--- start ---
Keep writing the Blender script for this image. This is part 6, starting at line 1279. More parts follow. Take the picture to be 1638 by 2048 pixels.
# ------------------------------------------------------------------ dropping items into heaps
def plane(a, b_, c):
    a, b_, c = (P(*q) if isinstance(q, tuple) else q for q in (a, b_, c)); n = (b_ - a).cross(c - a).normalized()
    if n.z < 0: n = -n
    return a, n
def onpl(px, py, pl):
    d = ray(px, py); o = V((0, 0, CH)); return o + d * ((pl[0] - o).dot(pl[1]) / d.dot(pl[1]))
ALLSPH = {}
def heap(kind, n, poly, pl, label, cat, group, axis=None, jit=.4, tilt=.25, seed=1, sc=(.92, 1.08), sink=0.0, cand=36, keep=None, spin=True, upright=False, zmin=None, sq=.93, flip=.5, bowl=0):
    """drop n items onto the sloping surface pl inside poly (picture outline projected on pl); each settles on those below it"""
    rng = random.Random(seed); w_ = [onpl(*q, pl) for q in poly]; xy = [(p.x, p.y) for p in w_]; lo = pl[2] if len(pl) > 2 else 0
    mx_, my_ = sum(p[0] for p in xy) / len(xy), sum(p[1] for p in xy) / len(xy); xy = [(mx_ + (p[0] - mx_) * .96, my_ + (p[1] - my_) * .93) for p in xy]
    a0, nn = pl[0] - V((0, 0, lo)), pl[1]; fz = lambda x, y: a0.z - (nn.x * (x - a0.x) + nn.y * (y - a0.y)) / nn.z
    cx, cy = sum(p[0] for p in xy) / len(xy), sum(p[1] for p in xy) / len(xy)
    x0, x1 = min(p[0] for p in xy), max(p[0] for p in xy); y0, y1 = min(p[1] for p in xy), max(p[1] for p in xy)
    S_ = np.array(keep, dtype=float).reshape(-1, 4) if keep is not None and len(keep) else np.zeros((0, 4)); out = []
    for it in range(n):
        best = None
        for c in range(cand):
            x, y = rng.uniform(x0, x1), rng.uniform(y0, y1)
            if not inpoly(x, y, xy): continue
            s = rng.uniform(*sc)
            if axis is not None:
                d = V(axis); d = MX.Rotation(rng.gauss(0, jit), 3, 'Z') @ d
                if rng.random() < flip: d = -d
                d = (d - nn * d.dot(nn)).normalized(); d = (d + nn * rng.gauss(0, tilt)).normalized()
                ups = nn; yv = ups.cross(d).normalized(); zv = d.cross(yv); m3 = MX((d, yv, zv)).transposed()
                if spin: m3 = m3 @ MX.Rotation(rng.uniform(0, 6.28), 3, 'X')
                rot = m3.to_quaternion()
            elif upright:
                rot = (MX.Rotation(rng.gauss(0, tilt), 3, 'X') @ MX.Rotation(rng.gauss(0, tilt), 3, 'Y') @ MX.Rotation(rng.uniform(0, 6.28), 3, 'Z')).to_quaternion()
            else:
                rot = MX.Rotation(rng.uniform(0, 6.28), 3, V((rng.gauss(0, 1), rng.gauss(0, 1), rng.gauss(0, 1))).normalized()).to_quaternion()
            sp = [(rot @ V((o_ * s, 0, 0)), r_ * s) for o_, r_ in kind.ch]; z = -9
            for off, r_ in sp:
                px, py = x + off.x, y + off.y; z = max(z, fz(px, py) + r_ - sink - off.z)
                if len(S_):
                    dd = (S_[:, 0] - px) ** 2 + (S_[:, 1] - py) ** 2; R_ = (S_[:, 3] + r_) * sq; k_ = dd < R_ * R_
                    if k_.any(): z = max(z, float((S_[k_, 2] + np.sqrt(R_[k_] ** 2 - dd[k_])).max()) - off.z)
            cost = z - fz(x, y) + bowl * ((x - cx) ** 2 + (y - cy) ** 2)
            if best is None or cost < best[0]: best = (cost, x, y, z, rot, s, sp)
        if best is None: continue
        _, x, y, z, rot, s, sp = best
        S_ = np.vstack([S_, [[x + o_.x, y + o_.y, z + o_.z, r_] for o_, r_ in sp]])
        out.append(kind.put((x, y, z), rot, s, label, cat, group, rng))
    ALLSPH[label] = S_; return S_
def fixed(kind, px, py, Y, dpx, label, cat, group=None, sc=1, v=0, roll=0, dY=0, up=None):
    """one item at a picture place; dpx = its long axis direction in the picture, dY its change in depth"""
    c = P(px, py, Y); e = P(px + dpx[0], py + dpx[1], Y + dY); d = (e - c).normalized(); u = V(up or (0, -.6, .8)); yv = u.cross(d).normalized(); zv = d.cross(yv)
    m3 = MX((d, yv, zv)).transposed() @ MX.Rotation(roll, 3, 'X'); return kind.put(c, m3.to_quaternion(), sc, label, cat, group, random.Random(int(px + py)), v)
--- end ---
## Problem description
Return the lines above exactly, keeping every word.

## Result for this exercise
Keep writing the Blender script for this image. This is part 6, starting at line 1279. More parts follow. Take the picture to be 1638 by 2048 pixels.
# ------------------------------------------------------------------ dropping items into heaps
def plane(a, b_, c):
    a, b_, c = (P(*q) if isinstance(q, tuple) else q for q in (a, b_, c)); n = (b_ - a).cross(c - a).normalized()
    if n.z < 0: n = -n
    return a, n
def onpl(px, py, pl):
    d = ray(px, py); o = V((0, 0, CH)); return o + d * ((pl[0] - o).dot(pl[1]) / d.dot(pl[1]))
ALLSPH = {}
def heap(kind, n, poly, pl, label, cat, group, axis=None, jit=.4, tilt=.25, seed=1, sc=(.92, 1.08), sink=0.0, cand=36, keep=None, spin=True, upright=False, zmin=None, sq=.93, flip=.5, bowl=0):
    """drop n items onto the sloping surface pl inside poly (picture outline projected on pl); each settles on those below it"""
    rng = random.Random(seed); w_ = [onpl(*q, pl) for q in poly]; xy = [(p.x, p.y) for p in w_]; lo = pl[2] if len(pl) > 2 else 0
    mx_, my_ = sum(p[0] for p in xy) / len(xy), sum(p[1] for p in xy) / len(xy); xy = [(mx_ + (p[0] - mx_) * .96, my_ + (p[1] - my_) * .93) for p in xy]
    a0, nn = pl[0] - V((0, 0, lo)), pl[1]; fz = lambda x, y: a0.z - (nn.x * (x - a0.x) + nn.y * (y - a0.y)) / nn.z
    cx, cy = sum(p[0] for p in xy) / len(xy), sum(p[1] for p in xy) / len(xy)
    x0, x1 = min(p[0] for p in xy), max(p[0] for p in xy); y0, y1 = min(p[1] for p in xy), max(p[1] for p in xy)
    S_ = np.array(keep, dtype=float).reshape(-1, 4) if keep is not None and len(keep) else np.zeros((0, 4)); out = []
    for it in range(n):
        best = None
        for c in range(cand):
            x, y = rng.uniform(x0, x1), rng.uniform(y0, y1)
            if not inpoly(x, y, xy): continue
            s = rng.uniform(*sc)
            if axis is not None:
                d = V(axis); d = MX.Rotation(rng.gauss(0, jit), 3, 'Z') @ d
                if rng.random() < flip: d = -d
                d = (d - nn * d.dot(nn)).normalized(); d = (d + nn * rng.gauss(0, tilt)).normalized()
                ups = nn; yv = ups.cross(d).normalized(); zv = d.cross(yv); m3 = MX((d, yv, zv)).transposed()
                if spin: m3 = m3 @ MX.Rotation(rng.uniform(0, 6.28), 3, 'X')
                rot = m3.to_quaternion()
            elif upright:
                rot = (MX.Rotation(rng.gauss(0, tilt), 3, 'X') @ MX.Rotation(rng.gauss(0, tilt), 3, 'Y') @ MX.Rotation(rng.uniform(0, 6.28), 3, 'Z')).to_quaternion()
            else:
                rot = MX.Rotation(rng.uniform(0, 6.28), 3, V((rng.gauss(0, 1), rng.gauss(0, 1), rng.gauss(0, 1))).normalized()).to_quaternion()
            sp = [(rot @ V((o_ * s, 0, 0)), r_ * s) for o_, r_ in kind.ch]; z = -9
            for off, r_ in sp:
                px, py = x + off.x, y + off.y; z = max(z, fz(px, py) + r_ - sink - off.z)
                if len(S_):
                    dd = (S_[:, 0] - px) ** 2 + (S_[:, 1] - py) ** 2; R_ = (S_[:, 3] + r_) * sq; k_ = dd < R_ * R_
                    if k_.any(): z = max(z, float((S_[k_, 2] + np.sqrt(R_[k_] ** 2 - dd[k_])).max()) - off.z)
            cost = z - fz(x, y) + bowl * ((x - cx) ** 2 + (y - cy) ** 2)
            if best is None or cost < best[0]: best = (cost, x, y, z, rot, s, sp)
        if best is None: continue
        _, x, y, z, rot, s, sp = best
        S_ = np.vstack([S_, [[x + o_.x, y + o_.y, z + o_.z, r_] for o_, r_ in sp]])
        out.append(kind.put((x, y, z), rot, s, label, cat, group, rng))
    ALLSPH[label] = S_; return S_
def fixed(kind, px, py, Y, dpx, label, cat, group=None, sc=1, v=0, roll=0, dY=0, up=None):
    """one item at a picture place; dpx = its long axis direction in the picture, dY its change in depth"""
    c = P(px, py, Y); e = P(px + dpx[0], py + dpx[1], Y + dY); d = (e - c).normalized(); u = V(up or (0, -.6, .8)); yv = u.cross(d).normalized(); zv = d.cross(yv)
    m3 = MX((d, yv, zv)).transposed() @ MX.Rotation(roll, 3, 'X'); return kind.put(c, m3.to_quaternion(), sc, label, cat, group, random.Random(int(px + py)), v)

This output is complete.